Before the mobile phone went from briefcase-sized accessory to attention-draining succubus, there was just one way to contact a friend, colleague, or family member while on the go: the payphone. And nowhere else in the United States were payphones packed as densely as in New York City. By 1960, a million of them had been planted like thickets of human connectivity from Wall Street to Staten Island.

But improvements in digital technology and the launch of the 3G network in the late 1990s untethered would-be-callers from payphones. Since then, LinkNYC, New York’s public communications network, has been slowly uprooting the telephones that once kept the city in touch. By the spring of 2022, there were only a handful of working payphones left in Manhattan, including four Superman-style phone booths on the Upper West Side and at least one payphone in the warren of subway stations beneath the city. On the streets of Midtown, where hundreds, if not thousands, of payphones once stood, just one last double kiosk remained.

On May 23, LinkNYC pulled the lone surviving kiosk from the corner of 7th Avenue and 50th Street and sent it north to join the menagerie of extinct and endangered pre-digital inventions at the Museum of the City of New York’s (MCYNY) current exhibition, “Analog City.”

When this image was taken in Bryant Park in Manhattan in 1970, there were believed to be more than 1 million payphones in New York City.
When this image was taken in Bryant Park in Manhattan in 1970, there were believed to be more than 1 million payphones in New York City. Walter Leporati / Getty Images

Although including New York’s last public payphone kiosk hadn’t been in the exhibition’s original plan, an “incredible coincidence of events” led to its acquisition. When the museum got the call from LinkNYC offering them the device, they were on the verge of opening “Analog City.” They even had the ideal spot for it, in the entrance wall to the exhibition.

To join the exhibition, LinkNYC surgically removed the payphones from their double kiosk shell and delivered one of them to MCNY’s collection’s department. There, the team documented its condition, built a custom shelf and backing for support and encased it in protective glass. Although it will never again be handled by a member of the public, let alone be connected to a telephone line, in its heyday, everyone from finance workers to bike messengers would have used this phone, says MCNY curator Lilly Tuttle.
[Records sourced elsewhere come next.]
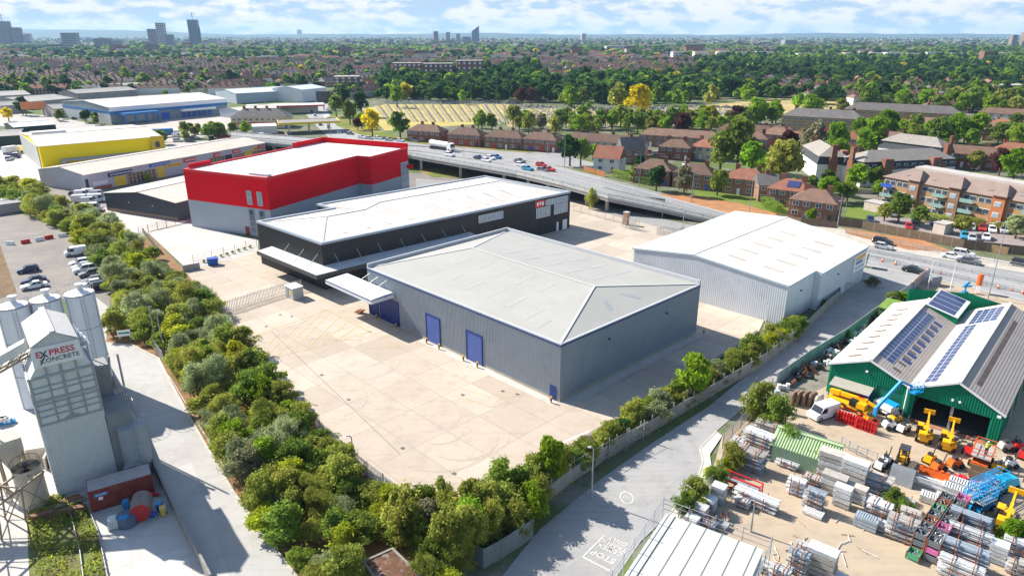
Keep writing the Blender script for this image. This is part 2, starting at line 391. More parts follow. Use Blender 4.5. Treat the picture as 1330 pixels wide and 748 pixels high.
# flyover
Z5 = 5.0
def GZ(px, z): return V3(G(*px, z), z)
FN = [((300,172),5),((420,181),5),((560,192),5),((640,202),5),((716,216),5),((780,232),4.2),((860,254),2.2),((954,279),.3)]
FS = [((300,182),5),((360,188),5),((534,203),5),((671,227),5),((730,241),5),((790,258),4.2),((868,274),2.2),((935,290),.3)]
m = MB()
for i in range(len(FN)-1):
    a, b_, c, d = GZ(*FS[i]), GZ(*FS[i+1]), GZ(*FN[i+1]), GZ(*FN[i])
    dn = Vector((0, 0, -.9))
    m.hexa([x+dn for x in (a, b_, c, d)], [a, b_, c, d])
o = m.build('flyover_road', asphalt_mat); o['kind'] = 'structure'
m = MB()
def fly(t0, i0=0):   # a line along the deck
    return [GZ(*FS[i])*(1-t0)+GZ(*FN[i])*t0+Vector((0,0,.03)) for i in range(i0, len(FN))]
def line3(mb, P, w, dash=0, gap=0):
    for a, b in zip(P, P[1:]):
        d = b-a; L_ = d.length; d = d/L_; n = Vector((-d.y, d.x, 0)).normalized()*w/2; s = 0
        while s < L_:
            e = min(L_, s+(dash or L_)); p, q = a+d*s, a+d*e; mb.face([p-n, q-n, q+n, p+n]); s = e+(gap or 1e9)
line3(m, fly(.27), .12, 3, 7); line3(m, fly(.74), .12, 3, 7); line3(m, fly(.06), .25); line3(m, fly(.95), .25)
o = m.build('flyover_markings', road_white); o['kind'] = 'structure'
# slip roads and the junction north of the flyover, and the lower road by the gate
sheet('junction_road', GG([(430,178),(560,180),(640,192),(722,200),(790,216),(800,226),(700,212),(560,192),(430,184)]), .02, asphalt_mat)
sheet('side_road', GG([(430,182),(412,165),(398,150),(404,138),(424,128),(448,120),(452,122),(432,132),(424,142),(432,156),(470,172),(520,184)]), .03, M('pale_asphalt', (.30,.30,.30), .85, .12, .2))
sheet('side_street', GG([(700,204),(722,196),(752,180),(765,182),(745,200),(745,212)]), .035, asphalt_mat)
sheet('lower_road', GG([(540,232),(620,238),(740,258),(800,270),(900,293),(960,318),(905,312),(830,290),(745,272),(690,262),(540,245)]), -.01, M('lower_road', (.27,.265,.26), .85, .12, .2))
sheet('grass_verge', GG([(424,150),(440,150),(520,178),(600,184),(700,196),(690,199),(560,189),(470,176),(438,164)]), .05, grassm)
sheet('under_grass', GG([(530,215),(600,222),(640,232),(560,230)]), .0, grassm)
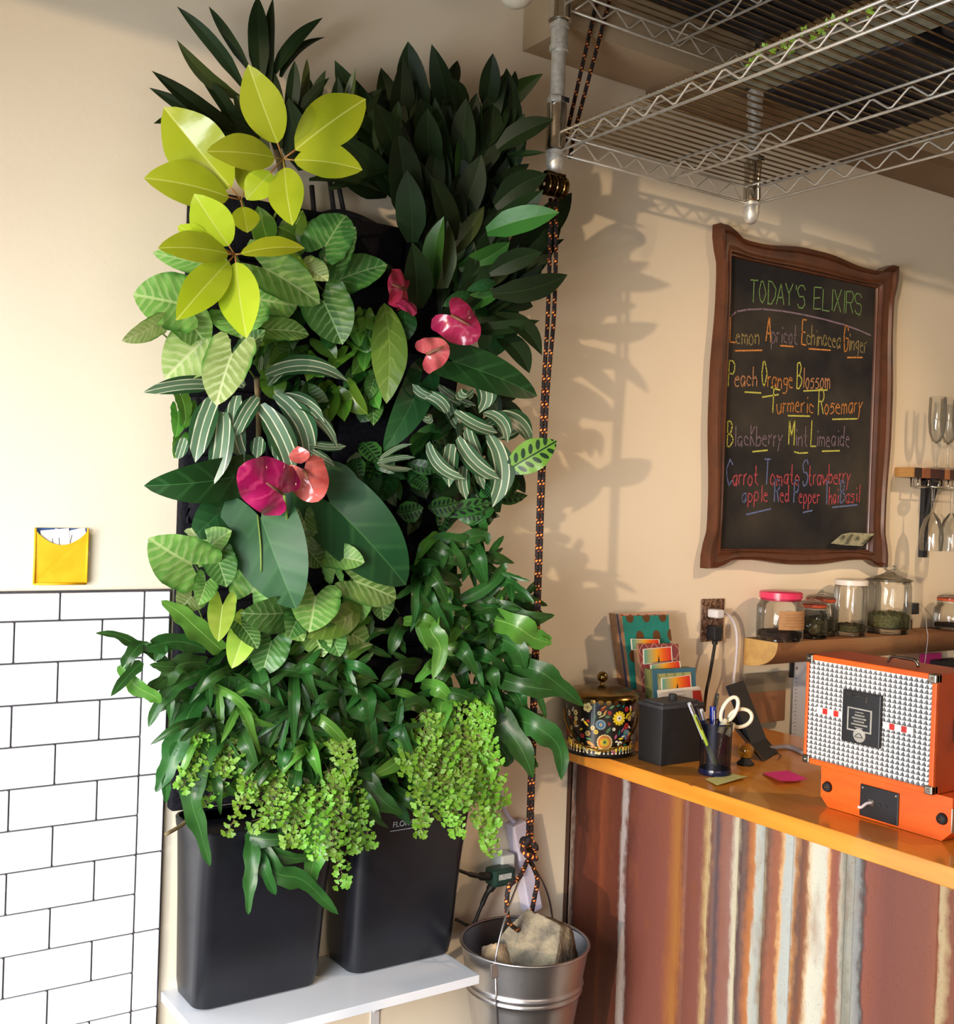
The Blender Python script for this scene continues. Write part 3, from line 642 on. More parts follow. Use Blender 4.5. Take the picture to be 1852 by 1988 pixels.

“What was really exciting about this particular phone was its location and the incredibly high volume of calling that would have taken place,” she explains. It’s likely that this payphone would have rivaled those in busy neighborhoods and transit hubs like Times Square and Penn Station. In 1978, the New York Times reported that a payphone in the latter had an average pick-up rate of 5,500 times a month.

The payphone was put on display at the Museum of the City of New York.
The payphone was put on display at the Museum of the City of New York. Courtesy of Museum of the City of New York

What the payphone did to exponentially increase the speed, scale, and universal accessibility of long-distance communication, the other analog artifacts at MCNY did for their respective industries between the 1870s and 1970s. Card catalogs made it possible to find and systematically keep track of huge volumes of information. Slide rules made it possible to calculate complicated math and science equations in record time. Pneumatic tubes made it possible to send paperwork whizzing across buildings on puffs of compressed air in a fraction of the time that Nancy could bring it down from accounting.

Some inventions in the collection were so revolutionary, they set off creative bonanzas that have rippled through time all the way to the present day. One of the most important was the 1884 linotype machine which, by making it possible for publishers to lay out full sentences instead of individual letters, infinitely sped up the printing process. “It transformed access to printed material and literacy,” says Tuttle. “Because of the linotype, newspapers go from four pages to six pages to multi-sections to being printed two times a week to being printed two times a day.”

The filing cabinet was equally game-changing in its time. Along with the invention of the first commercially successful typewriter in 1867 was the production of volumes of printed paper. When stored flat, their vast reams consumed floor and desk space like hungry two-dimensional caterpillars. But vertical filing cabinets allowed paper to be stored compactly on its long edge, giving offices the ability to manage and access information on a scale previously unimaginable, says Tuttle.

Library card catalogs were another 19th-century innovation that reshaped modern life—and are now nearly extinct.
Library card catalogs were another 19th-century innovation that reshaped modern life—and are now nearly extinct. Courtesy of Museum of the City of New York

Even today, designers can’t quit the organizational innovations of the filing cabinet. Although digital technology has reassigned the production and organization of information to computers and the Internet, computer files are still stored in folders whose icons take the manila form invented for its vertical avatar.

In the long run, what the filing cabinet, and many other essential analog inventions couldn’t do was keep up with the pace of the work they made possible. “Speed is one of the challenges of the analog age,” explains Tuttle. “They have the means to create the volume but when the volume outpaces the tech you get this incredible backlog. There’s a finite speed or diminishing returns that you see in some of these industries.”

While digital technology has solved some of those problems while leaving others—issues like equity and access—in their place, MCNY tries not to judge whether its analog inventions were better or worse than those that followed. “The exhibition is this mixture of finding the beauty in everyday life and in the industrial and mass produced,” says Tuttle.